B.A. (Queen's) M.A. (Trent), Ph.D. (Trent)
Thesis: The Anarchist Periodical Press in the United States: An Intertextual Study of Prison Blossoms, Free Society, and The Demonstrator
Examining Committee:
Alan O'Connor (Supervisor), Elaine Stavro and Jonathan Bordo
External Examiner: Jesse Cohn, Purdue University Northwest
Internal Examiner: Bryan Palmer
Chair: David Holdsworth
Abstract
This dissertation focuses on the English-language anarchist periodical press in the United States in the 1890s and early 1900s. Each of the three chapters of this dissertation examines one anarchist paper and its coverage of a specific issue. The first chapter focuses on Prison Blossoms, which was started by Alexander Berkman, Carl Nold, and Henry Bauer and written and circulated in the Western Penitentiary of Pennsylvania, and its engagement with Alexander Berkman's attempt to assassinate Henry Clay Frick. The second chapter examines Free Society, a weekly edited primarily by Abraham Isaak, and its contributors' writings on the assassination of President William McKinley by self-described anarchist Leon Czolgosz. Finally, the third chapter focuses on The Demonstrator, specifically its first volume which was edited by James F. Morton Jr. from the intentional community of Home, Washington, and the paper's work in supporting John Turner, the first anarchist targeted for deportation under the Immigration Act of 1903. Drawing upon critical discourse analysis, this dissertation incorporates examination of the context in which these papers were written (particularly the immediate concerns to which the papers' authors responded), the form and generic conventions of the anarchist press, including the approaches of the papers' respective editors, and the arguments advanced by their authors. It pays particular attention to the intertextuality of the anarchist press -- the ways in which those writing in anarchist papers addressed one another both within and across periodicals, generating anarchist thought through conversation and debate and enacting their anarchist ideals in the practice of publishing. This dissertation demonstrates that the anarchist periodical press, an element of anarchist history that has received little attention, offers important insights: it details how anarchists immediately responded to important issues of their time, and reveals the ways in which the emergence of anarchism was itself a collective effort, emerging from conversation, debate, and disagreement about how best to create radical change and what that change should look like.
Laura Greenwood holds an Honours Bachelor of Arts (2009) from Queen's University in Political Studies and Philosophy. She completed her Masters (2011) at Trent University in the Theory, Culture and Politics program. Her MA thesis, entitled “I Must First Take Stock of My Own Self: The Individual and the Not-Mass in Emma Goldman's Anarchism,” focused on themes of subjectivity, self-consititution, and radical political organizing in Goldman's work.
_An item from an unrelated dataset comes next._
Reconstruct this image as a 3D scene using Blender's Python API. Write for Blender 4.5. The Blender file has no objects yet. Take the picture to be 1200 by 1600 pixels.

Her PhD dissertation focuses on the anarchist periodical press in the United States in the 1890s and early 1900s, with emphasis on the papers Prison Blossoms (and its intervention in newspaper debates on Alexander Berkman's attempted assassination of Henry Clay Frick), Free Society (and the strategies its authors and editors use to counter dominant narratives of the assassination of William McKinley by Leon Czolgosz), and The Demonstrator (and its contributions to free speech organizing around the Supreme Court case United States ex rel. Turner v. Williams). Her research is grounded in primary source materials explored through archival research at the Labadie Collection at the University of Michigan.